Some folks for certain have thought it was shocking,
When Famine appeals and when Poverty groans,
That Life should be valued at less than a stocking,
And breaking of frames lead to breaking of bones.
If it should prove so, I trust, by this token,
(And who will refuse to partake in the hope?)
That the frames of the fools may be first to be broken,
Who, when asked for a remedy, send down a rope.

An Ode to the Framers of the Frame Bill, March 1812

For all the heroism of our ancestors, they were ultimately unsuccessful in that struggle. History teaches us that to protect jobs and for dignity of labour we must direct our blows towards the capitalist class and not just its property.

This class of parasites does not work but collects through dividends, shares and taxes the wealth produced by the working class.

Our working class should draw inspiration from the workers of France, who have so militantly expressed their outrage these last few months with the protests of the yellow vests.

Occupations, strikes, blockades … disruption of the capitalist system of profit-making is the only way to extract concessions from the ruling class.

In tandem with this rebellion must be the building up of the forces of the communists, the advanced section of the workers, which understands that it is necessary to turn the economic crisis into an all-out political rebellion.

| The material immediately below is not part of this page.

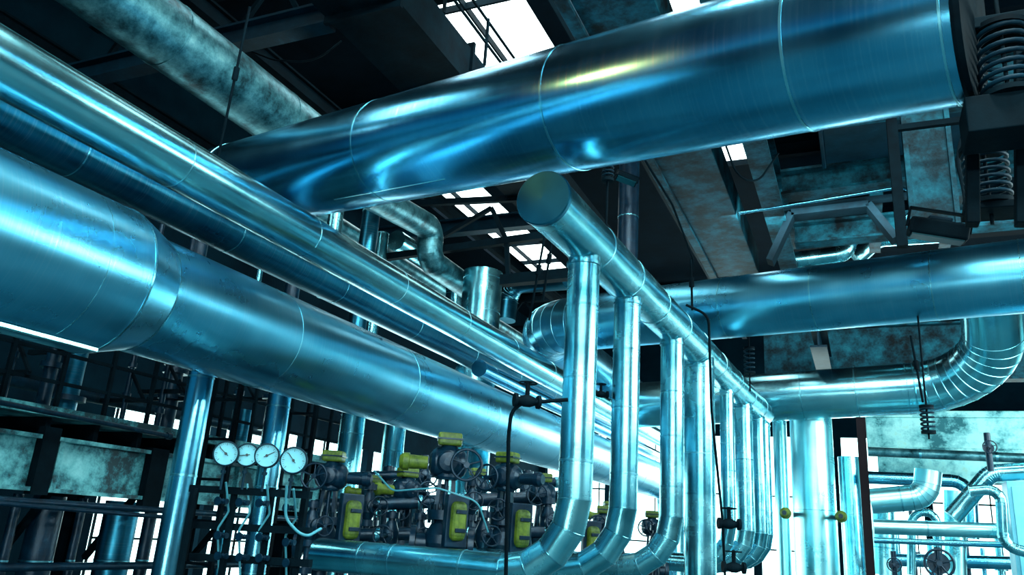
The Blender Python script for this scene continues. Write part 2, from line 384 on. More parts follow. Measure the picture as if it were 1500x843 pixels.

The aim of the communists must be the armed insurrection of the working people, for the seizure of state power. Britain today is sleepy, and the British working class is idle and silent in the face of the abuses it is suffering; but if Donald Trump can appreciate that the fierce competition between the capitalists themselves creates the conditions for the national security of the US imperialists to be threatened, then we can take some consolation from their discomfort while working to bring their worst fears to fruition.